§ **Brief**
All of the material below is to be returned exactly.

§ **Given material**

■ ■ ■ ■ ■

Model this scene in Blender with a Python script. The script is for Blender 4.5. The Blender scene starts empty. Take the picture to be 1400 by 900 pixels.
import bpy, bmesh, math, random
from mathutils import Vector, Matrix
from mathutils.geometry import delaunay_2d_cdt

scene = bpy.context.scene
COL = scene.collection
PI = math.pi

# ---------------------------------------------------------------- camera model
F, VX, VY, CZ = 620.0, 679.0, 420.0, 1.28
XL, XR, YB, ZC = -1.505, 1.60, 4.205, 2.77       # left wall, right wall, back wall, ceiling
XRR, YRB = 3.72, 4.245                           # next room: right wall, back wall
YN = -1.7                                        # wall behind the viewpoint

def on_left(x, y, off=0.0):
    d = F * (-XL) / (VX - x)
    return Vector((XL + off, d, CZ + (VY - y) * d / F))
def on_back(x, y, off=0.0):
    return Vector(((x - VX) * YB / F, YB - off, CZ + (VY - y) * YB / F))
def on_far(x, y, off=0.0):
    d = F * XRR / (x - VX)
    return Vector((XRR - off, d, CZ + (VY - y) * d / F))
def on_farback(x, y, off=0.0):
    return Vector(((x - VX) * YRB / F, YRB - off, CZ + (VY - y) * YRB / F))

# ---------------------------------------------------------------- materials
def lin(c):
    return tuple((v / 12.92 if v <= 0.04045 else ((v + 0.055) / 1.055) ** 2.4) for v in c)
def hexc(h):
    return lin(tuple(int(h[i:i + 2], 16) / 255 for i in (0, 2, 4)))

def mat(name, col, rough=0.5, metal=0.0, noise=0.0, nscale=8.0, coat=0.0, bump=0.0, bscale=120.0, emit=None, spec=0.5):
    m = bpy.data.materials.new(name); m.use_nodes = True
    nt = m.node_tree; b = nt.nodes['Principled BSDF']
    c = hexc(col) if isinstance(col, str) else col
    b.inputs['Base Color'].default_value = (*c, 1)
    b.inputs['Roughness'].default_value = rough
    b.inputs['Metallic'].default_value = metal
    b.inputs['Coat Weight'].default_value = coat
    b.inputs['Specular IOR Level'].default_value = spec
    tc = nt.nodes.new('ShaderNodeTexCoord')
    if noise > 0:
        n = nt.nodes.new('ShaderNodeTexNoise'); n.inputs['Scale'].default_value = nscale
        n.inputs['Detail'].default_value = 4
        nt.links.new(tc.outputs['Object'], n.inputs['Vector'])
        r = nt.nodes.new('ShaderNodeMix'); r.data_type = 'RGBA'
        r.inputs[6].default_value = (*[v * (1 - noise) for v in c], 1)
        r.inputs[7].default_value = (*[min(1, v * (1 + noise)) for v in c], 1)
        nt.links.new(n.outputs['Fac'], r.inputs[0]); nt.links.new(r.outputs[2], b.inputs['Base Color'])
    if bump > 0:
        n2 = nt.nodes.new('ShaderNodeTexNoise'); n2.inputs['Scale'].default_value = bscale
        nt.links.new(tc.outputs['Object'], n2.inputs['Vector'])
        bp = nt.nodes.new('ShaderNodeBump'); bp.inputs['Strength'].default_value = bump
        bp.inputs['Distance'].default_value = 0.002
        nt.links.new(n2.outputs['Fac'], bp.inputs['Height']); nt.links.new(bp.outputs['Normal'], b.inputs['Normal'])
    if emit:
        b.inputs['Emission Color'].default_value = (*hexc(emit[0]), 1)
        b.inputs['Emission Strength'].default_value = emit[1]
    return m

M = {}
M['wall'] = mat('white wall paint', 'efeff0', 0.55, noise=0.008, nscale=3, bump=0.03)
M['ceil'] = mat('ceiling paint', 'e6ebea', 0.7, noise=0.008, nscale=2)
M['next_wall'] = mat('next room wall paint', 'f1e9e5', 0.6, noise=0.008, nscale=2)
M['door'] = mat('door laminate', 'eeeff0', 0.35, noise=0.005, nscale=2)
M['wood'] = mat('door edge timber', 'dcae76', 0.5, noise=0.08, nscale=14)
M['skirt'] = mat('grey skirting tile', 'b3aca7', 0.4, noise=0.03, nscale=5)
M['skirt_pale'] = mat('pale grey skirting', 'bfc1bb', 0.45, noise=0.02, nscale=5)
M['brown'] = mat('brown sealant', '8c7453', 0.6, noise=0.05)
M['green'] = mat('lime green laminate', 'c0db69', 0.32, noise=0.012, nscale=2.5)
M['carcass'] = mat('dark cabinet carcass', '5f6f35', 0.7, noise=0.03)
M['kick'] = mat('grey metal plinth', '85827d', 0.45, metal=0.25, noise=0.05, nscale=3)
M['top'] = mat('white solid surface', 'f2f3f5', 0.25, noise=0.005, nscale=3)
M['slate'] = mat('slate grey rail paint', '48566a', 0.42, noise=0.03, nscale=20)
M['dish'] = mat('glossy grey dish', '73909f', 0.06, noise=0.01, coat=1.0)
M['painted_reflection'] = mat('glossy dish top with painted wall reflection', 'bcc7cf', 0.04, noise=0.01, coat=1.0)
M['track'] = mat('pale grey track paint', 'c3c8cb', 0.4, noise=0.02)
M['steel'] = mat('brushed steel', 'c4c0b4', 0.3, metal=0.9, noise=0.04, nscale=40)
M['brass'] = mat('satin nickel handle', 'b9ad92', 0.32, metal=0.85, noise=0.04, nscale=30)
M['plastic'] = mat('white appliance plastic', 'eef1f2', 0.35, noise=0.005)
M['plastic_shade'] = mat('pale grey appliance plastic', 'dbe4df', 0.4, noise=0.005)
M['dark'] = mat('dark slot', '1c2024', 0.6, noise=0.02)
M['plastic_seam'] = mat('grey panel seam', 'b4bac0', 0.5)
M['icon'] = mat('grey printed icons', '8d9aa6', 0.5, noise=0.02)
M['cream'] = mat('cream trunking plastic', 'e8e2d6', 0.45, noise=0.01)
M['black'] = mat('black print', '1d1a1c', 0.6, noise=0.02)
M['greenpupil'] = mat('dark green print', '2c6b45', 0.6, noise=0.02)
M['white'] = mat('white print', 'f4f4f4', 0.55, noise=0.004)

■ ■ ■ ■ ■

§ **Task solution**
Model this scene in Blender with a Python script. The script is for Blender 4.5. The Blender scene starts empty. Take the picture to be 1400 by 900 pixels.
import bpy, bmesh, math, random
from mathutils import Vector, Matrix
from mathutils.geometry import delaunay_2d_cdt

scene = bpy.context.scene
COL = scene.collection
PI = math.pi

# ---------------------------------------------------------------- camera model
F, VX, VY, CZ = 620.0, 679.0, 420.0, 1.28
XL, XR, YB, ZC = -1.505, 1.60, 4.205, 2.77       # left wall, right wall, back wall, ceiling
XRR, YRB = 3.72, 4.245                           # next room: right wall, back wall
YN = -1.7                                        # wall behind the viewpoint

def on_left(x, y, off=0.0):
    d = F * (-XL) / (VX - x)
    return Vector((XL + off, d, CZ + (VY - y) * d / F))
def on_back(x, y, off=0.0):
    return Vector(((x - VX) * YB / F, YB - off, CZ + (VY - y) * YB / F))
def on_far(x, y, off=0.0):
    d = F * XRR / (x - VX)
    return Vector((XRR - off, d, CZ + (VY - y) * d / F))
def on_farback(x, y, off=0.0):
    return Vector(((x - VX) * YRB / F, YRB - off, CZ + (VY - y) * YRB / F))

# ---------------------------------------------------------------- materials
def lin(c):
    return tuple((v / 12.92 if v <= 0.04045 else ((v + 0.055) / 1.055) ** 2.4) for v in c)
def hexc(h):
    return lin(tuple(int(h[i:i + 2], 16) / 255 for i in (0, 2, 4)))

def mat(name, col, rough=0.5, metal=0.0, noise=0.0, nscale=8.0, coat=0.0, bump=0.0, bscale=120.0, emit=None, spec=0.5):
    m = bpy.data.materials.new(name); m.use_nodes = True
    nt = m.node_tree; b = nt.nodes['Principled BSDF']
    c = hexc(col) if isinstance(col, str) else col
    b.inputs['Base Color'].default_value = (*c, 1)
    b.inputs['Roughness'].default_value = rough
    b.inputs['Metallic'].default_value = metal
    b.inputs['Coat Weight'].default_value = coat
    b.inputs['Specular IOR Level'].default_value = spec
    tc = nt.nodes.new('ShaderNodeTexCoord')
    if noise > 0:
        n = nt.nodes.new('ShaderNodeTexNoise'); n.inputs['Scale'].default_value = nscale
        n.inputs['Detail'].default_value = 4
        nt.links.new(tc.outputs['Object'], n.inputs['Vector'])
        r = nt.nodes.new('ShaderNodeMix'); r.data_type = 'RGBA'
        r.inputs[6].default_value = (*[v * (1 - noise) for v in c], 1)
        r.inputs[7].default_value = (*[min(1, v * (1 + noise)) for v in c], 1)
        nt.links.new(n.outputs['Fac'], r.inputs[0]); nt.links.new(r.outputs[2], b.inputs['Base Color'])
    if bump > 0:
        n2 = nt.nodes.new('ShaderNodeTexNoise'); n2.inputs['Scale'].default_value = bscale
        nt.links.new(tc.outputs['Object'], n2.inputs['Vector'])
        bp = nt.nodes.new('ShaderNodeBump'); bp.inputs['Strength'].default_value = bump
        bp.inputs['Distance'].default_value = 0.002
        nt.links.new(n2.outputs['Fac'], bp.inputs['Height']); nt.links.new(bp.outputs['Normal'], b.inputs['Normal'])
    if emit:
        b.inputs['Emission Color'].default_value = (*hexc(emit[0]), 1)
        b.inputs['Emission Strength'].default_value = emit[1]
    return m

M = {}
M['wall'] = mat('white wall paint', 'efeff0', 0.55, noise=0.008, nscale=3, bump=0.03)
M['ceil'] = mat('ceiling paint', 'e6ebea', 0.7, noise=0.008, nscale=2)
M['next_wall'] = mat('next room wall paint', 'f1e9e5', 0.6, noise=0.008, nscale=2)
M['door'] = mat('door laminate', 'eeeff0', 0.35, noise=0.005, nscale=2)
M['wood'] = mat('door edge timber', 'dcae76', 0.5, noise=0.08, nscale=14)
M['skirt'] = mat('grey skirting tile', 'b3aca7', 0.4, noise=0.03, nscale=5)
M['skirt_pale'] = mat('pale grey skirting', 'bfc1bb', 0.45, noise=0.02, nscale=5)
M['brown'] = mat('brown sealant', '8c7453', 0.6, noise=0.05)
M['green'] = mat('lime green laminate', 'c0db69', 0.32, noise=0.012, nscale=2.5)
M['carcass'] = mat('dark cabinet carcass', '5f6f35', 0.7, noise=0.03)
M['kick'] = mat('grey metal plinth', '85827d', 0.45, metal=0.25, noise=0.05, nscale=3)
M['top'] = mat('white solid surface', 'f2f3f5', 0.25, noise=0.005, nscale=3)
M['slate'] = mat('slate grey rail paint', '48566a', 0.42, noise=0.03, nscale=20)
M['dish'] = mat('glossy grey dish', '73909f', 0.06, noise=0.01, coat=1.0)
M['painted_reflection'] = mat('glossy dish top with painted wall reflection', 'bcc7cf', 0.04, noise=0.01, coat=1.0)
M['track'] = mat('pale grey track paint', 'c3c8cb', 0.4, noise=0.02)
M['steel'] = mat('brushed steel', 'c4c0b4', 0.3, metal=0.9, noise=0.04, nscale=40)
M['brass'] = mat('satin nickel handle', 'b9ad92', 0.32, metal=0.85, noise=0.04, nscale=30)
M['plastic'] = mat('white appliance plastic', 'eef1f2', 0.35, noise=0.005)
M['plastic_shade'] = mat('pale grey appliance plastic', 'dbe4df', 0.4, noise=0.005)
M['dark'] = mat('dark slot', '1c2024', 0.6, noise=0.02)
M['plastic_seam'] = mat('grey panel seam', 'b4bac0', 0.5)
M['icon'] = mat('grey printed icons', '8d9aa6', 0.5, noise=0.02)
M['cream'] = mat('cream trunking plastic', 'e8e2d6', 0.45, noise=0.01)
M['black'] = mat('black print', '1d1a1c', 0.6, noise=0.02)
M['greenpupil'] = mat('dark green print', '2c6b45', 0.6, noise=0.02)
M['white'] = mat('white print', 'f4f4f4', 0.55, noise=0.004)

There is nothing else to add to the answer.